Öte yandan belgede, Türk Dünyası Ortak Terörle Mücadele Merkezi’nin kurulması, bu merkezin tehdit analizleri yaparak terörle mücadelede koordinasyonu sağlayan bir yapı haline getirilmesi hedefi de yer buldu.
Türk Dünyası Ortak Dil Platformu’nun kurulması hedefinin de yer aldığı belgede, e-Devlet sistemlerinin entegrasyonu sağlanarak Türk Dünyası vatandaşlarının sınır ötesi işlemlerini kolaylaştıracak mekanizmaların geliştirilmesi ve ortak bir dijital kimlik sistemi oluşturulması gerektiği vurgulandı.

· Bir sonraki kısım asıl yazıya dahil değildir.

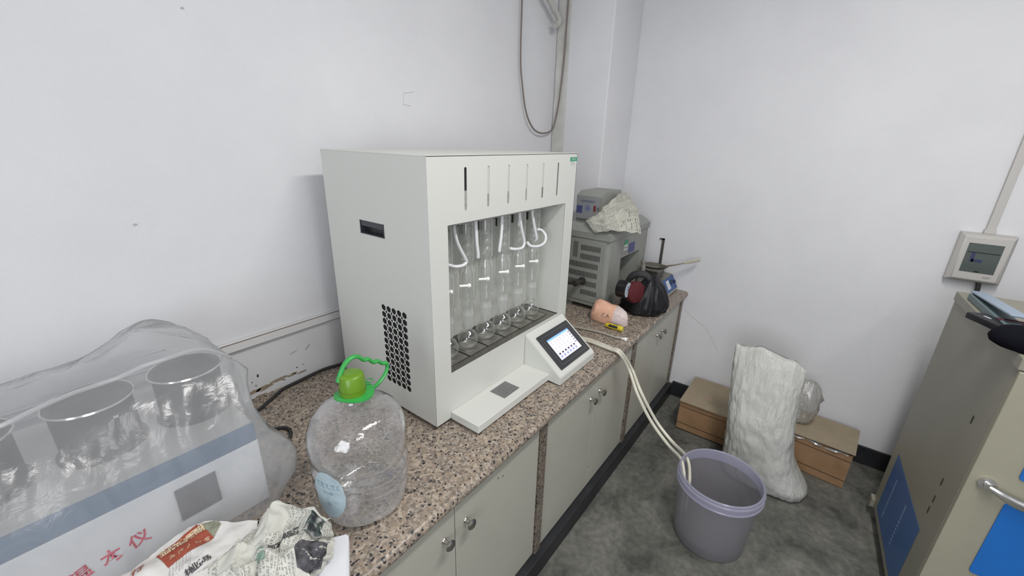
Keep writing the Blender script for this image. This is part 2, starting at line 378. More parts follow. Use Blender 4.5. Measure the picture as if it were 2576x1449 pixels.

Türk Dünyası ülkeleri arasındaki hukuki işbirliğinin güçlendirilmesinin, ekonomik, ticari ve güvenlik alanlarında daha sağlam ve uyumlu bir yapı oluşturmak için kritik bir gereklilik olduğu kaydedilen belgede, Türk Dünyası Adalet ve Hukuk Konseyi oluşturulması, Ortak Tahkim Merkezleri kurulması hedefleri arasında yer aldı.
Türk Yatırım ve Kalkınma Fonu’nun kurulması ve ortak projelerin finansmanında etkin kullanılması hedefinin yer aldığı belgede, Türk Dünyası Kalkınma ve İmar Bankası’nın oluşturularak üye devletlerin uzun vadeli yatırımlarına finansal destek sağlanması hedefine işaret edildi.
Belgede, Türk İnsan Hakları Konseyi’nin kurulması ve insan hakları uygulamalarının ortak standartlara kavuşturulması, Türk Dünyası Hukuk Akademisi’nin kurulması ve ortak hukuk eğitimi verilmesi de hedefler arasında yer aldı.